▶ [SUPPLIED DATA]:
--- start ---

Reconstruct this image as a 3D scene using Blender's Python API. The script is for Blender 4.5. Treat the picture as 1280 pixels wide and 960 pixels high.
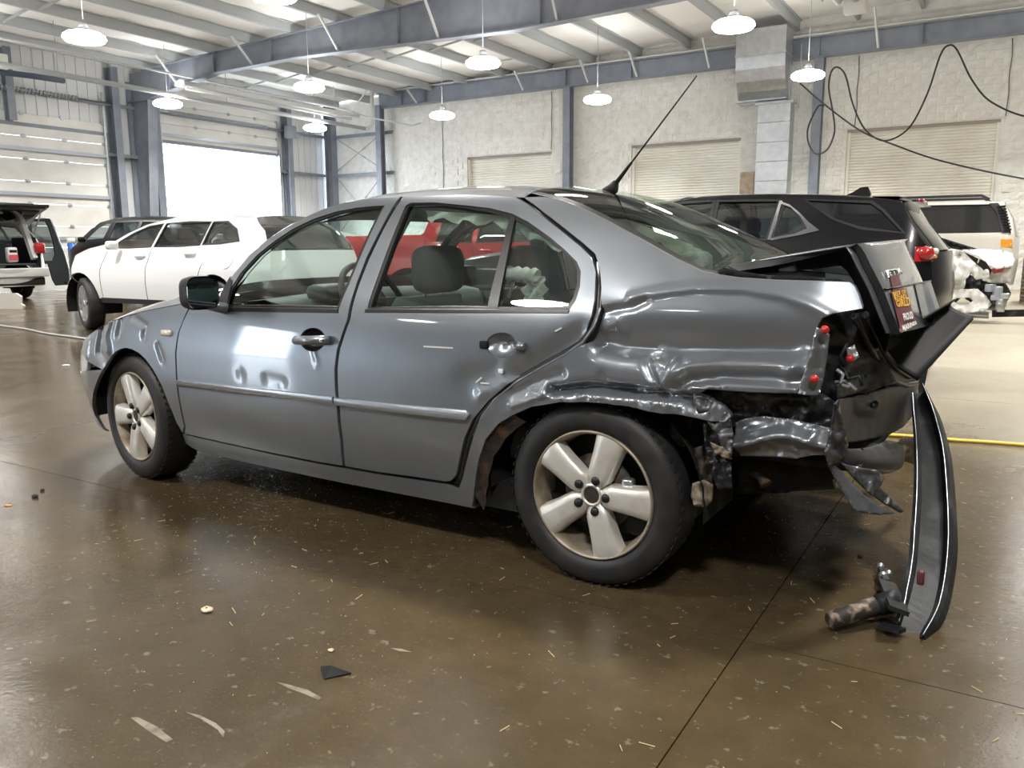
import bpy, bmesh, math, random
import numpy as np
from mathutils import Vector, Matrix, Euler
from mathutils.geometry import delaunay_2d_cdt
for _o in list(bpy.data.objects): bpy.data.objects.remove(_o)
SC = bpy.context.scene
COL = SC.collection
RND = random.Random(7)
# ------------------------------------------------------------------ camera
FPX, CAMZ, YAW, PITCH, ROLL = 1023.55, 1.1404, 0.5628 - 0.0170, -0.1666, -0.0054
TURN = 0.0170                      # the wrecked sedan stands one degree off the hall's axes
CARX, CARY = 3.6929, -2.3279       # camera's foot point in the sedan's own frame
def cam_basis(yaw):
    F = np.array([-math.sin(yaw)*math.cos(PITCH), math.cos(yaw)*math.cos(PITCH), math.sin(PITCH)])
    R = np.cross(F, [0, 0, 1.0]); R /= np.linalg.norm(R); U = np.cross(R, F)
    return R*math.cos(ROLL)+U*math.sin(ROLL), -R*math.sin(ROLL)+U*math.cos(ROLL), F
CR, CU, CF = cam_basis(YAW)
cd = bpy.data.cameras.new('camera'); cam = bpy.data.objects.new('camera', cd); COL.objects.link(cam)
cam.matrix_world = Matrix(((CR[0], CU[0], -CF[0], 0), (CR[1], CU[1], -CF[1], 0), (CR[2], CU[2], -CF[2], CAMZ), (0, 0, 0, 1)))
cd.sensor_width = 36; cd.lens = FPX*36/1280; cd.clip_start = .05; cd.clip_end = 400
SC.camera = cam
# ------------------------------------------------------------------ sky, exposure
LAMP_W = 165.0
SKY = 16.0
wd = bpy.data.worlds.new('sky'); SC.world = wd; wd.use_nodes = True
_bg = wd.node_tree.nodes['Background']; _bg.inputs[0].default_value = (.80, .90, 1.0, 1); _bg.inputs[1].default_value = SKY
SC.view_settings.view_transform = 'Standard'; SC.view_settings.look = 'None'
SC.view_settings.gamma = 1; SC.view_settings.use_curve_mapping = False
SC.view_settings.exposure = 0.13
# ------------------------------------------------------------------ pixel -> place
def _ray(x, y, R, U, F): return F + R*((x-640)/FPX) + U*((480-y)/FPX)
def w_z(x, y, z=0.0):
    d = _ray(x, y, CR, CU, CF); t = (z-CAMZ)/d[2]; return Vector((d[0]*t, d[1]*t, z))
def w_x(x, y, X):
    d = _ray(x, y, CR, CU, CF); t = X/d[0]; return Vector((X, d[1]*t, CAMZ+d[2]*t))
def w_y(x, y, Y):
    d = _ray(x, y, CR, CU, CF); t = Y/d[1]; return Vector((d[0]*t, Y, CAMZ+d[2]*t))
HR, HU, HF = cam_basis(YAW+TURN)
HC = np.array([CARX, CARY, CAMZ])
def h_y(x, y, Y=0.0):
    d = _ray(x, y, HR, HU, HF); t = (Y-HC[1])/d[1]; return Vector(HC+d*t)
def h_x(x, y, X):
    d = _ray(x, y, HR, HU, HF); t = (X-HC[0])/d[0]; return Vector(HC+d*t)
def h_z(x, y, Z=0.0):
    d = _ray(x, y, HR, HU, HF); t = (Z-HC[2])/d[2]; return Vector(HC+d*t)
def h_to_w(p):
    c, s = math.cos(-TURN), math.sin(-TURN); dx, dy = p[0]-CARX, p[1]-CARY
    return Vector((dx*c-dy*s, dx*s+dy*c, p[2]))
# ------------------------------------------------------------------ object helpers
def link(o, parent=None):
    COL.objects.link(o)
    if parent is not None: o.parent = parent
    return o
def tag(o, label=None, cat=None, group=None, kind=None):
    if label: o['label'] = label
    if cat: o['category'] = cat
    if group: o['group'] = group
    if kind: o['kind'] = kind
    return o
def empty(name, loc=(0, 0, 0), rz=0.0, label=None, cat=None, group=None):
    o = bpy.data.objects.new(name, None); o.empty_display_size = .2
    o.location = loc; o.rotation_euler = (0, 0, rz); link(o)
    return tag(o, label, cat, group)
class G:
    """collects shapes for one mesh"""
    def __init__(s): s.v = []; s.f = []; s.sm = []
    def add(s, vs, fs, smooth=False):
        b = len(s.v); s.v += [tuple(v) for v in vs]
        for f in fs: s.f.append(tuple(i+b for i in f)); s.sm.append(smooth)
        return s
    def box(s, c, d, rz=0.0, m=None, taper=1.0):
        x, y, z = d[0]/2, d[1]/2, d[2]/2
        vs = [Vector((sx*x*(taper if sz > 0 else 1), sy*y*(taper if sz > 0 else 1), sz*z)) for sz in (-1, 1) for sy in (-1, 1) for sx in (-1, 1)]
        if m is None: m = Matrix.Rotation(rz, 3, 'Z')
        vs = [m @ v + Vector(c) for v in vs]
        return s.add(vs, [(0, 2, 3, 1), (4, 5, 7, 6), (0, 1, 5, 4), (2, 6, 7, 3), (0, 4, 6, 2), (1, 3, 7, 5)])
    def bbox(s, c, d, b=.01, rz=0.0, m=None, seg=2):
        """box with rounded edges"""
        bm = bmesh.new(); bmesh.ops.create_cube(bm, size=1.0)
        for v in bm.verts: v.co = Vector((v.co.x*d[0], v.co.y*d[1], v.co.z*d[2]))
        bmesh.ops.bevel(bm, geom=bm.edges[:], offset=min(b, min(d)*.49), segments=seg, profile=.5, affect='EDGES')
        if m is None: m = Matrix.Rotation(rz, 3, 'Z')
        bm.verts.ensure_lookup_table()
        vs = [m @ v.co + Vector(c) for v in bm.verts]; fs = [[v.index for v in f.verts] for f in bm.faces]
        bm.free(); return s.add(vs, fs, seg > 1)
    def bar(s, a, b, w, h, up=(0, 0, 1)):
        a, b = Vector(a), Vector(b); d = (b-a); L = d.length; d.normalize()
        sd = d.cross(Vector(up));
        if sd.length < 1e-4: sd = d.cross(Vector((1, 0, 0)))
        sd.normalize(); u = sd.cross(d)
        m = Matrix((sd, d, u)).transposed()
        return s.box((a+b)/2, (w, L, h), m=m)
    def tube(s, pts, r, n=8, cap=True, smooth=True):
        pts = [Vector(p) for p in pts]; rs = r if isinstance(r, (list, tuple)) else [r]*len(pts)
        vs = []; fs = []; prev = None
        for i, p in enumerate(pts):
            t = (pts[min(i+1, len(pts)-1)]-pts[max(i-1, 0)]).normalized()
            if prev is None:
                a = t.cross(Vector((0, 0, 1)))
                if a.length < 1e-3: a = t.cross(Vector((1, 0, 0)))
            else: a = prev - t*prev.dot(t)
            a.normalize(); prev = a; b = t.cross(a)
            for k in range(n):
                q = 2*math.pi*k/n; vs.append(p+(a*math.cos(q)+b*math.sin(q))*rs[i])
        for i in range(len(pts)-1):
            for k in range(n):
                fs.append((i*n+k, i*n+(k+1) % n, (i+1)*n+(k+1) % n, (i+1)*n+k))
        s.add(vs, fs, smooth)
        if cap:
            b0 = len(s.v)-len(vs)
            s.f.append(tuple(b0+k for k in range(n-1, -1, -1))); s.sm.append(False)
            s.f.append(tuple(b0+(len(pts)-1)*n+k for k in range(n))); s.sm.append(False)
        return s
    def lathe(s, prof, o, ax, n=32, smooth=True, closed=False):
        """prof: (radius, along axis)"""
        o, ax = Vector(o), Vector(ax).normalized(); a = ax.orthogonal().normalized(); b = ax.cross(a)
        vs = []; fs = []; m = len(prof)
        for k in range(n):
            q = 2*math.pi*k/n; d = a*math.cos(q)+b*math.sin(q)
            for r, h in prof: vs.append(o+d*r+ax*h)
        for k in range(n):
            k2 = (k+1) % n
            for i in range(m-1 if not closed else m):
                j = (i+1) % m
                fs.append((k*m+i, k2*m+i, k2*m+j, k*m+j))
        return s.add(vs, fs, smooth)
    def prism(s, poly, fmap, t0, t1, smooth=False):
        """poly: 2-D outline; fmap(u,v,t) -> 3-D"""
        n = len(poly); vs = [fmap(u, v, t0) for u, v in poly]+[fmap(u, v, t1) for u, v in poly]
        fs = [tuple(range(n)), tuple(range(2*n-1, n-1, -1))]+[(i, i+n, (i+1) % n+n, (i+1) % n) for i in range(n)]
        return s.add(vs, fs, smooth)
    def grid(s, P, smooth=True, wrap=False):
        """P[i][j] rows of points"""
        m = len(P[0]); vs = [p for r in P for p in r]; fs = []
        for i in range(len(P)-1):
            for j in range(m-1 if not wrap else m):
                fs.append((i*m+j, i*m+(j+1) % m, (i+1)*m+(j+1) % m, (i+1)*m+j))
        return s.add(vs, fs, smooth)
    def build(s, name, mat, parent=None, fixn=True, label=None):
        me = bpy.data.meshes.new(name); me.from_pydata(s.v, [], s.f)
        me.polygons.foreach_set('use_smooth', s.sm)
        if mat: me.materials.append(mat)
        if fixn:
            bm = bmesh.new(); bm.from_mesh(me); bmesh.ops.recalc_face_normals(bm, faces=bm.faces); bm.to_mesh(me); bm.free()
        me.update()
        o = bpy.data.objects.new(name, me); link(o, parent)
        if label: o['label'] = label
        return o
def struct(o): o['kind'] = 'structure'; return o
def smooth_pts(pts, n=8, closed=False):
    """Catmull-Rom through 2-D or 3-D points"""
    P = [np.array(p, float) for p in pts]; out = []; N = len(P)
    for i in range(N if closed else N-1):
        a = P[(i-1) % N] if closed or i > 0 else 2*P[0]-P[1]; b = P[i]; c = P[(i+1) % N]
        d = P[(i+2) % N] if closed or i+2 < N else 2*P[-1]-P[-2]
        for k in range(n):
            t = k/n; out.append(.5*((2*b)+(c-a)*t+(2*a-5*b+4*c-d)*t*t+(3*b-a-3*c+d)*t**3))
    if not closed: out.append(P[-1])
    return [tuple(p) for p in out]
def resample(pts, step, closed=True):
    P = [np.array(p, float) for p in pts]; out = []; N = len(P)
    for i in range(N if closed else N-1):
        a, b = P[i], P[(i+1) % N]; L = np.linalg.norm(b-a); k = max(1, int(round(L/step)))
        for j in range(k): out.append(tuple(a+(b-a)*j/k))
    if not closed: out.append(tuple(P[-1]))
    return out
def in_poly(pts, poly):
    """vectorised point in polygon"""
    x, y = pts[:, 0], pts[:, 1]; ins = np.zeros(len(pts), bool); P = np.array(poly)
    for (x1, y1), (x2, y2) in zip(P, np.roll(P, -1, 0)):
        c = ((y1 > y) != (y2 > y)); dy = (y2-y1) if y2 != y1 else 1e-12
        ins ^= c & (x < (x2-x1)*(y-y1)/dy+x1)
    return ins
def triangulate(outline, holes, step):
    """2-D triangles of an outline with holes over a fine grid"""
    loops = [resample(outline, step*.7)]+[resample(h, step*.7) for h in holes]
    co = []; ed = []
    for lp in loops:
        b = len(co); n = len(lp); co += lp; ed += [(b+i, b+(i+1) % n) for i in range(n)]
    B = np.array(co); mn, mx = B.min(0), B.max(0); g = []
    ny = int((mx[1]-mn[1])/(step*.87))+1; nx = int((mx[0]-mn[0])/step)+1
    for j in range(ny):
        for i in range(nx): g.append((mn[0]+(i+.5*(j % 2)+.3)*step, mn[1]+(j+.4)*step*.87))
    g = np.array(g); ok = in_poly(g, loops[0])
    for h in loops[1:]: ok &= ~in_poly(g, h)
    g = g[ok]
    if len(g):
        d = np.min(np.linalg.norm(g[:, None, :]-B[None, :, :], axis=2), axis=1) if len(g)*len(B) < 4e7 else np.full(len(g), 9.)
        g = g[d > step*.45]; co = co+[tuple(p) for p in g]
    V, E_, T, ov, oe, of = delaunay_2d_cdt([Vector(c) for c in co], ed, [], 0, 1e-7)
    V = np.array([(v.x, v.y) for v in V]); T = np.array([t for t in T if len(t) == 3])
    c = V[T].mean(1); ok = in_poly(c, loops[0])
    for h in loops[1:]: ok &= ~in_poly(c, h)
    T = T[ok]
    a = V[T]; ar = (a[:, 1, 0]-a[:, 0, 0])*(a[:, 2, 1]-a[:, 0, 1])-(a[:, 1, 1]-a[:, 0, 1])*(a[:, 2, 0]-a[:, 0, 0])
    T = T[np.abs(ar) > 1e-10]; fl = ar[np.abs(ar) > 1e-10] < 0; T[fl] = T[fl][:, ::-1]
    return V, T, loops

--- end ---

▶ [AIM OF THE TASK]: Provide the count, and nothing else, of lines in the data above where the word "scene" occurs.

▶ [FINISHED TASK]: 2